People have a tendency to hold onto things that have lost their value or usefulness in the vain hope of restoring them to their former glory.

It’s not going to happen. Hold a brief moment of silence in honor of the much loved but no longer useful item and move on with your life rejoicing in the clutter you’ve cleared away.

Rule #6: Give back what's not yours.

Here’s a no-brainer: give back stuff that doesn’t belong to you. Why let other people’s stuff clutter your house?

If someone forgets something at your house, take it to them.

If you borrow something, give it back.

Don’t let stuff you don’t even own stake a claim on your space.

Often people mean to give stuff back, but they forget. Try establishing a designated space in your home, preferably near the most frequently used exit, where you can temporarily stow stuff that needs to be returned. Then make a habit of taking it with you when you walk out the door and delivering it to its rightful owner.

Rule #7: Don’t transfer clutter.

You know you’re guilty of violating this rule. I know I am. It happens when you know something shouldn’t be where it is, but you’re not exactly sure where it belongs. Instead of finding it a permanent home, you simply move it to a new, slightly less conspicuous but still inappropriate location.

If you’re going to take the time to move whatever it is (and you should), take the time to find it a proper home (see Rule #1).

This also sometimes happens when you’re purging. Instead of truly organizing, you just shuffle things around. You clear off one surface by transferring its contents to another. That’s not organizing; that’s procrastinating. Be decisive.

Rule #8: Stop clutter before it enters.

One of the surefire rules for decluttering is to stop clutter before it has a chance to take root. You do this by evaluating everything that enters your home. Some simple ways to stop clutter before it happens include:

  • Shred or recycle junk mail immediately.
  • When it makes sense to do so, use your phone to take a photo of fliers, announcements and other forms of written communication in order to reduce the paper clutter entering your home.
  • Avoid free samples, give-aways and other unwanted or unneeded items that are often forced upon us as consumers. Politely refuse such offers unless it’s something you know you’ll use.
  • Be a thoughtful consumer. When considering a purchase, ask yourself if you really need it. Is it worth the expense? Where will you put it? 
  • Don’t let others convince you to make purchases you’re not fully committed to.

Rule #9: One in, one out. 

This is one of the most frequently proclaimed rules for decluttering. It is the idea that every time you bring something new into your home, something old needs to be removed. In recommending this methodology, I am not suggesting you wander around your home looking for something to toss out every time you make a purchase.

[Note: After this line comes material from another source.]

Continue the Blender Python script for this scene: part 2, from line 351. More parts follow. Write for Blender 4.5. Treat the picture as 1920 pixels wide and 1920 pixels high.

What I like is the principle behind the precedent. Simply put, we should all be seeking for balance when it comes to material possessions. We should be seeking to control clutter rather than succumbing to it. We should think before we buy and regularly take stock of what we own, passing on that which is no longer wanted, needed or appreciated. We can be the master of all that we own.

Rule #10: Follow the clutter litmus test.

William Morris, an English textile designer associated with the British Arts and Crafts movement, said this:

Have nothing in your house that you do not know to be useful or believe to be beautiful. 

Amen. Could there be a better ‘test’ for identifying clutter? I don’t think so. If all that you own is either useful or beautiful to you, yours will be a home where balance and harmony reign.

Try implementing the rules for decluttering in your quest for this happy, clutter-free existence.